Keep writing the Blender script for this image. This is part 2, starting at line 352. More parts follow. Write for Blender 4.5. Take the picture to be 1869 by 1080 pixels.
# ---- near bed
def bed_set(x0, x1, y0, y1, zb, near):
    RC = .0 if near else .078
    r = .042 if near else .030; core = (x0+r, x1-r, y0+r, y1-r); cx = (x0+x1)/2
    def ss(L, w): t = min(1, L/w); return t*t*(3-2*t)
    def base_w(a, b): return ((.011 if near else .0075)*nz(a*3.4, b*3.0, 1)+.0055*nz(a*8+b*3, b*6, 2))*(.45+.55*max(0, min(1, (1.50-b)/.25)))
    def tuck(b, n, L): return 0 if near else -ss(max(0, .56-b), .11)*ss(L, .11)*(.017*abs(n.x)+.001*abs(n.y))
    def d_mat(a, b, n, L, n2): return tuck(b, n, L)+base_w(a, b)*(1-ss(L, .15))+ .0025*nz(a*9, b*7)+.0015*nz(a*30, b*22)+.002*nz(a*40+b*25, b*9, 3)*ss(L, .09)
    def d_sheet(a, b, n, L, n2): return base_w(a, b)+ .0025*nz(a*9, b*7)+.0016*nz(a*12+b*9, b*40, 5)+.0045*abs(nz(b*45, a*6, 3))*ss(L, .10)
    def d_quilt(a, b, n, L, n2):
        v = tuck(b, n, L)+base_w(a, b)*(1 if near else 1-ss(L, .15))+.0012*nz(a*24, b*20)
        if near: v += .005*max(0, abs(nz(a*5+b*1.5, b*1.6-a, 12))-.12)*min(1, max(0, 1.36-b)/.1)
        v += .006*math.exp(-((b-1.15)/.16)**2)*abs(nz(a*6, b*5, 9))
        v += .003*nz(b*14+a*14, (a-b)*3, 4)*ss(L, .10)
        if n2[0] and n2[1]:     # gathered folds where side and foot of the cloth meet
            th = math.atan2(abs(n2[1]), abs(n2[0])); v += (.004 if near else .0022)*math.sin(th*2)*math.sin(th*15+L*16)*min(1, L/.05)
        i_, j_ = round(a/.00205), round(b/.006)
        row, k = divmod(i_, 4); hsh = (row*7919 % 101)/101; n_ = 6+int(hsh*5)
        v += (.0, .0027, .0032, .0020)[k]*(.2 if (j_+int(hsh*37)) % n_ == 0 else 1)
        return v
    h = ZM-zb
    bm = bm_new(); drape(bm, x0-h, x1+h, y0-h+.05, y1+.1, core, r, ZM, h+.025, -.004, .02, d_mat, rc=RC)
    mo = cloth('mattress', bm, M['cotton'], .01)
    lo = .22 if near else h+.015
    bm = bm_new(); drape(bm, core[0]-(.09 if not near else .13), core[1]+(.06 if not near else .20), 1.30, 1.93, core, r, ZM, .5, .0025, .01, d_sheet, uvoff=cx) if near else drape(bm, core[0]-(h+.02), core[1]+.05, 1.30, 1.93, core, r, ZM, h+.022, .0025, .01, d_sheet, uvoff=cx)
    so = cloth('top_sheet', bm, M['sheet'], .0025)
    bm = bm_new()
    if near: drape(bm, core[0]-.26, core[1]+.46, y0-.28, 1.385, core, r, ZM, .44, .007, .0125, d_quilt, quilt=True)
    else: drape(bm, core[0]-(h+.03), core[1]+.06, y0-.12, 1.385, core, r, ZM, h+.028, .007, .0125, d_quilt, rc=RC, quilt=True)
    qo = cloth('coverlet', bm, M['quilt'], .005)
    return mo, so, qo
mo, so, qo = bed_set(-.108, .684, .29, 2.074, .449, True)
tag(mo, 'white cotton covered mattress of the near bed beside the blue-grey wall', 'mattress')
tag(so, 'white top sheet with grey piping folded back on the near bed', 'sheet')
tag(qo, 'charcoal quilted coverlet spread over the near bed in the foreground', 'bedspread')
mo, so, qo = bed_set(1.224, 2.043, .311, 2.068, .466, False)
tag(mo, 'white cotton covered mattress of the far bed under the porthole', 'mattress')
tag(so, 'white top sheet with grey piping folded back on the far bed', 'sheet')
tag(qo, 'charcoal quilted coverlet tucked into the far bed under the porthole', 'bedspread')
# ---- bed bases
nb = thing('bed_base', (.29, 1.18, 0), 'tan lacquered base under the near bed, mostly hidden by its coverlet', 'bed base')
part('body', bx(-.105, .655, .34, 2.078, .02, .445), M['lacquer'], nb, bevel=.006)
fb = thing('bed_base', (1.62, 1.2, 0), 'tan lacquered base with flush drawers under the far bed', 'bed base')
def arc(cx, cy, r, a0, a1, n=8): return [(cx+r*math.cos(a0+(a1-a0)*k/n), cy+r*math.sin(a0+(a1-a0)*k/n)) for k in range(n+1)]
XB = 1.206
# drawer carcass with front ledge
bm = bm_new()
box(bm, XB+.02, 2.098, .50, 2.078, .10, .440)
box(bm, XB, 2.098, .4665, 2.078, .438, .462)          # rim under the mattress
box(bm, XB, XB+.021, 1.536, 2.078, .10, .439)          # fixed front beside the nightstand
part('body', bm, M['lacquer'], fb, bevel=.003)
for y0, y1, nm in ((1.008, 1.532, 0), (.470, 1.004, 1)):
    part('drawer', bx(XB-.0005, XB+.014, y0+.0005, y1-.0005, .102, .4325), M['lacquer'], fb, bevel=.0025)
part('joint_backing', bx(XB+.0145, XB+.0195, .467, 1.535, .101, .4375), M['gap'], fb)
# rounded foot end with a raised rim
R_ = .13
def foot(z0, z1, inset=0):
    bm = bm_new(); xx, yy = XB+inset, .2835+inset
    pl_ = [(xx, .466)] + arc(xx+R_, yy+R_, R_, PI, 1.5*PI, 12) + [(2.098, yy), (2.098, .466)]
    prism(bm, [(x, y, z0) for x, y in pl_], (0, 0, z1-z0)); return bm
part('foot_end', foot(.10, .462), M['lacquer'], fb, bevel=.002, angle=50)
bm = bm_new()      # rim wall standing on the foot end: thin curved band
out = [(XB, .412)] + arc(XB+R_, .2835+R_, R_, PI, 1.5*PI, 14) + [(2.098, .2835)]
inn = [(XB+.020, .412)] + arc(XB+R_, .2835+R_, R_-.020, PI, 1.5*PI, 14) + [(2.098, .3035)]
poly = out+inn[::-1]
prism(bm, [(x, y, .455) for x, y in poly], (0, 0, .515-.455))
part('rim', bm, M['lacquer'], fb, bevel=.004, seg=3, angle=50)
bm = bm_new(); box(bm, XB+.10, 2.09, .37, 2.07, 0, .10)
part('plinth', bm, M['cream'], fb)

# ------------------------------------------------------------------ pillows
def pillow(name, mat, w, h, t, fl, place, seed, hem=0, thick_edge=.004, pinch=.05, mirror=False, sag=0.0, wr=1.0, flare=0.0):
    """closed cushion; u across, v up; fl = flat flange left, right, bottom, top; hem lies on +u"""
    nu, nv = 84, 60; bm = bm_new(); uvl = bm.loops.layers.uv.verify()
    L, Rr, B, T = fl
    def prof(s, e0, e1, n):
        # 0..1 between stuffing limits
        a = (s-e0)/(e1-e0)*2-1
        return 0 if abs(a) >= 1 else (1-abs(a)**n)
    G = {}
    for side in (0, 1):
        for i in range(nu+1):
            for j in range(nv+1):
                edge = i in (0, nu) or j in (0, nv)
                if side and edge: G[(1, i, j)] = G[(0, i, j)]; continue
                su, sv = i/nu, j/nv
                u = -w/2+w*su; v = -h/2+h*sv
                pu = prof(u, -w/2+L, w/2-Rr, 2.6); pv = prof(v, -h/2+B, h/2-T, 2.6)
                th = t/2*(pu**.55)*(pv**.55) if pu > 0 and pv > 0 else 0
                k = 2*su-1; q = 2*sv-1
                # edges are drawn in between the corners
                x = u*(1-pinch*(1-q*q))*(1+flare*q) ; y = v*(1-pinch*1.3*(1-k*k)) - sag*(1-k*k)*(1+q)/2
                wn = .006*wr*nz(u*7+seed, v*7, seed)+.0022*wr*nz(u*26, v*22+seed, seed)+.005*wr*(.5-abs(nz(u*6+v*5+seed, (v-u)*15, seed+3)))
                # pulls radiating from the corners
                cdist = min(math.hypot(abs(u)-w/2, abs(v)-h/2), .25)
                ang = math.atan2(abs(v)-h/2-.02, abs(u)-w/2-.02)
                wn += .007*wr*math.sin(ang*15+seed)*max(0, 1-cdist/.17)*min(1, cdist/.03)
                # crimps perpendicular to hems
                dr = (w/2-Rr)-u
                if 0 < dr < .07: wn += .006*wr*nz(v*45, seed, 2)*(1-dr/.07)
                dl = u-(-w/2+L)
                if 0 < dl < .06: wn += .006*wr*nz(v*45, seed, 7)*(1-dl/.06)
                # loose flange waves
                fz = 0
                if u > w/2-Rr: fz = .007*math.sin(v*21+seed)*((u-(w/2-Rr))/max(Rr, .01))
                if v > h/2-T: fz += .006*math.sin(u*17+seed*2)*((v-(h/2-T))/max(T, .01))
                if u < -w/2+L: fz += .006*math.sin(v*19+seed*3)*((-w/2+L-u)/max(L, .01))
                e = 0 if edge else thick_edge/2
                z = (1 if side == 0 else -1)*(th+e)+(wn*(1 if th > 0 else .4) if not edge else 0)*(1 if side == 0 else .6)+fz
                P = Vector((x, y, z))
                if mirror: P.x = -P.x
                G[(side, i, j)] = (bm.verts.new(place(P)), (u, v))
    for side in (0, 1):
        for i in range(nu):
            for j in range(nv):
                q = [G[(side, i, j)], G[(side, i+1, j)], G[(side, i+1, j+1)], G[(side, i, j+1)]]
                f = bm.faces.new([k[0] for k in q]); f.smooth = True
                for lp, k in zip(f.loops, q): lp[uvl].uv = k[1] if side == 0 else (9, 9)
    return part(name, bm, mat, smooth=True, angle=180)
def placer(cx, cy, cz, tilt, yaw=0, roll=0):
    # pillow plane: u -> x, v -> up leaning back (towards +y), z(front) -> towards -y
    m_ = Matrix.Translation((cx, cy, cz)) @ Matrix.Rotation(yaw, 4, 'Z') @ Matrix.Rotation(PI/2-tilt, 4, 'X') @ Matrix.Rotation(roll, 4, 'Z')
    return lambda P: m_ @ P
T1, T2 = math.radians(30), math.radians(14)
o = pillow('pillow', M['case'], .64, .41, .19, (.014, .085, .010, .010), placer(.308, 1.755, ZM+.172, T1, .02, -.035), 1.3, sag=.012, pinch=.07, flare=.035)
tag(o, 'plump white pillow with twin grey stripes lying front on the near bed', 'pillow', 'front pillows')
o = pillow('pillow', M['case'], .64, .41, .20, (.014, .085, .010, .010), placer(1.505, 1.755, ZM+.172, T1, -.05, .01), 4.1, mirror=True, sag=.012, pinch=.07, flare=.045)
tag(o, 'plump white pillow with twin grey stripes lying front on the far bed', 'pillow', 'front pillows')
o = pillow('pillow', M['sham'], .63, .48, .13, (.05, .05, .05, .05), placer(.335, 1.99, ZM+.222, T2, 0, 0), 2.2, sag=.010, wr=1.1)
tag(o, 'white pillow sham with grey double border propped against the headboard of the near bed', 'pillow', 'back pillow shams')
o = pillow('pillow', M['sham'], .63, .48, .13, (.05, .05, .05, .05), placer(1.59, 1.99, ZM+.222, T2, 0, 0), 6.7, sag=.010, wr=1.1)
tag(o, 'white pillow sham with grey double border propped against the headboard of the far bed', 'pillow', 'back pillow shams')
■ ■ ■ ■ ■
What you will do: Of the lines in the data, how many hold the string "part"? State the number, nothing else.

Written reply: 9